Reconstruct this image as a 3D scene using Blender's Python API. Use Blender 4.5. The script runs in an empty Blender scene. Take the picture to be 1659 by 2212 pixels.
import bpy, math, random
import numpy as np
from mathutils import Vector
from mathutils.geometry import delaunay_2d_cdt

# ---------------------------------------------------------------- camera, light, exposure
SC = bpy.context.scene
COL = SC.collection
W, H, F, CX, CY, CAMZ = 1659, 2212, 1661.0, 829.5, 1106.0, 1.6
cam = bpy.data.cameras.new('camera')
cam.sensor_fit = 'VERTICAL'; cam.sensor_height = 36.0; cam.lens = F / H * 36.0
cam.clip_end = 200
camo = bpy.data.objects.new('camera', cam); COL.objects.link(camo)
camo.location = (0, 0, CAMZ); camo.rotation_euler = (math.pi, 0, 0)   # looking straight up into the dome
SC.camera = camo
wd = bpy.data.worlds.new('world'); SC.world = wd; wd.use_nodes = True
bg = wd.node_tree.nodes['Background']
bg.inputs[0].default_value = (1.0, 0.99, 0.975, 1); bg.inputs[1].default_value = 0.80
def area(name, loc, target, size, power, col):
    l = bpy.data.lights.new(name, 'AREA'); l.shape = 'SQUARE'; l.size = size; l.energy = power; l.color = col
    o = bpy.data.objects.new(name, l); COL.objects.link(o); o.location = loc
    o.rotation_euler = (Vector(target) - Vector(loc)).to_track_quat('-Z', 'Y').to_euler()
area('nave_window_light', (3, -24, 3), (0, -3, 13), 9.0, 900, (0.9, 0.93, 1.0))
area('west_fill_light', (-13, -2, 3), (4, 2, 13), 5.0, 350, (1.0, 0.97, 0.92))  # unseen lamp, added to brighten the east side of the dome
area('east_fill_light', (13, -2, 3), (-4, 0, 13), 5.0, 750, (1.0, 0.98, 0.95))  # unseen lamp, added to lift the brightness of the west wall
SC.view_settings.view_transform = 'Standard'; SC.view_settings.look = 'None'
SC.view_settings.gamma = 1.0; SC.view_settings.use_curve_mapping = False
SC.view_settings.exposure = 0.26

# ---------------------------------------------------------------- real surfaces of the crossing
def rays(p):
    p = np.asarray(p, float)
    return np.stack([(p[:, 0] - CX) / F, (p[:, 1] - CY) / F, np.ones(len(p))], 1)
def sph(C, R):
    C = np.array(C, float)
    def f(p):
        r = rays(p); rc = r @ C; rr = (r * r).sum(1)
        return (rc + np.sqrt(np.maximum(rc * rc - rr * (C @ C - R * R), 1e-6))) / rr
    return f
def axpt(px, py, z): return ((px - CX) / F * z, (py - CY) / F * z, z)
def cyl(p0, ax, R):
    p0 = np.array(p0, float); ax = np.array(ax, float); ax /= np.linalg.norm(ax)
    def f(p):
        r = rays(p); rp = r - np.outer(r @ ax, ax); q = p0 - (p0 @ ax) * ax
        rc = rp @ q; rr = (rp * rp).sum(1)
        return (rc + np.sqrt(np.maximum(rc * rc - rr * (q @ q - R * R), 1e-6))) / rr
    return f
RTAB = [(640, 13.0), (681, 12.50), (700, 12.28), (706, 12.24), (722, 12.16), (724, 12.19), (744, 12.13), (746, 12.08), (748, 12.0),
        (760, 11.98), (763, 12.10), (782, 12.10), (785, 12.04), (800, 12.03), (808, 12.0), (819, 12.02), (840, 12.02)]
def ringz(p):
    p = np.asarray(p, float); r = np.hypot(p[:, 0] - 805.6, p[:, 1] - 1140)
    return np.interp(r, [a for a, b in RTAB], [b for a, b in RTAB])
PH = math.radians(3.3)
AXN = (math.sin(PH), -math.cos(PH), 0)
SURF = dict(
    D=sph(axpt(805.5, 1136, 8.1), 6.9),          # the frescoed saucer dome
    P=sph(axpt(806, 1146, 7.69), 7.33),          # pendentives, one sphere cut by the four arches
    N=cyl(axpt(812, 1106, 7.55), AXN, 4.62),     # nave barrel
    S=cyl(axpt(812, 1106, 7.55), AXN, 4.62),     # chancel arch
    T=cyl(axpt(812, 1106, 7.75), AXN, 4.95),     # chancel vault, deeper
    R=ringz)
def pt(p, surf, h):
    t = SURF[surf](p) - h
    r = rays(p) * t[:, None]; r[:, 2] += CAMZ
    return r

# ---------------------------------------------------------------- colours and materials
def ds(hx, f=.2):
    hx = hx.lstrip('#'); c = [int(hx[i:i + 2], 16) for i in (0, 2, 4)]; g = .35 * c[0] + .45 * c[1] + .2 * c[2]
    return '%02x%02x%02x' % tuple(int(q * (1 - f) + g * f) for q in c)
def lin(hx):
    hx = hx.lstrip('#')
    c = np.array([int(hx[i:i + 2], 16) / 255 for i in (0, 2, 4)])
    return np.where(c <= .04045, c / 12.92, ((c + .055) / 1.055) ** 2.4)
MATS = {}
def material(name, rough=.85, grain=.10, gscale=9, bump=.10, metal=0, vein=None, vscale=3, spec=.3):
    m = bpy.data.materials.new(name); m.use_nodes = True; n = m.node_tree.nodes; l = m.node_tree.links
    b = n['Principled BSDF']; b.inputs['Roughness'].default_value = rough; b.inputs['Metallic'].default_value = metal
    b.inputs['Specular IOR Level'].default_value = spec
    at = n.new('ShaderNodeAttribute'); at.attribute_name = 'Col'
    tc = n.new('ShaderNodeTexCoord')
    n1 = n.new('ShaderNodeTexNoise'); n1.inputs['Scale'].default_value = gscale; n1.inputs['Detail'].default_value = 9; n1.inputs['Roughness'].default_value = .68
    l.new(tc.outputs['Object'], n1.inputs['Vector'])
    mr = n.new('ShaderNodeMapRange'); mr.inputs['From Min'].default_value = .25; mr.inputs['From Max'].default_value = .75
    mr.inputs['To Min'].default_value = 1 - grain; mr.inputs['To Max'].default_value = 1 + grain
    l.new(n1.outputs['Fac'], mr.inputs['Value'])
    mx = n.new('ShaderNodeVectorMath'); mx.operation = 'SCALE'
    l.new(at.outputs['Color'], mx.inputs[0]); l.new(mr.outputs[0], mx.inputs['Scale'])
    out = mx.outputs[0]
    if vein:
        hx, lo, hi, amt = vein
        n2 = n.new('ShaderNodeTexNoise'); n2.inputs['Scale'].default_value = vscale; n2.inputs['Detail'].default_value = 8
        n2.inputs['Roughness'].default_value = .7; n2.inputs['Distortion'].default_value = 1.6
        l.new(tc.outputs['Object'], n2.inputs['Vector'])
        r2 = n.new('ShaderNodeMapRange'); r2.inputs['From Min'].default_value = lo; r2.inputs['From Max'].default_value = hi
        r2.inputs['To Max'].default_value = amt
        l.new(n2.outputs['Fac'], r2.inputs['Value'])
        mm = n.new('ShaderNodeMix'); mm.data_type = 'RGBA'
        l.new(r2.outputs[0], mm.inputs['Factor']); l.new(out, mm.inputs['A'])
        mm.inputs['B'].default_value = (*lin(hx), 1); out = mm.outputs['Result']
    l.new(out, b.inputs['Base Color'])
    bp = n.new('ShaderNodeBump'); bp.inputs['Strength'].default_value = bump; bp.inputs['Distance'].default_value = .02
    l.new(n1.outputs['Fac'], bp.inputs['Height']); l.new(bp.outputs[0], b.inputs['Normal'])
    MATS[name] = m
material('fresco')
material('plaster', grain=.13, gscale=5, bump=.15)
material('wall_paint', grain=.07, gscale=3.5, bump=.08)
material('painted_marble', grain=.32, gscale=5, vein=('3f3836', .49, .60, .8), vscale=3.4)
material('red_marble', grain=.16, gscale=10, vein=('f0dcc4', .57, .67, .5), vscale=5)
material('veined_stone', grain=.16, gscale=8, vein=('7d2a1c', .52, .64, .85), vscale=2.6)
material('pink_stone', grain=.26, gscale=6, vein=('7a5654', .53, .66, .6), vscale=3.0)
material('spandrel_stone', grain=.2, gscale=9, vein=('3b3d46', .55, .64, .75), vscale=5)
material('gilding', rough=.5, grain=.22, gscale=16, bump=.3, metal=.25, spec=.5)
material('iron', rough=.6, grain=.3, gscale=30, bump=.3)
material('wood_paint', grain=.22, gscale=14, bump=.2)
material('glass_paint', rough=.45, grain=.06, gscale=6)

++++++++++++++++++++

Each line from the start of the listing above through the line containing "from mathutils.geometry import" should be copied exactly, please, with no other lines added.

Reconstruct this image as a 3D scene using Blender's Python API. Use Blender 4.5. The script runs in an empty Blender scene. Take the picture to be 1659 by 2212 pixels.
import bpy, math, random
import numpy as np
from mathutils import Vector
from mathutils.geometry import delaunay_2d_cdt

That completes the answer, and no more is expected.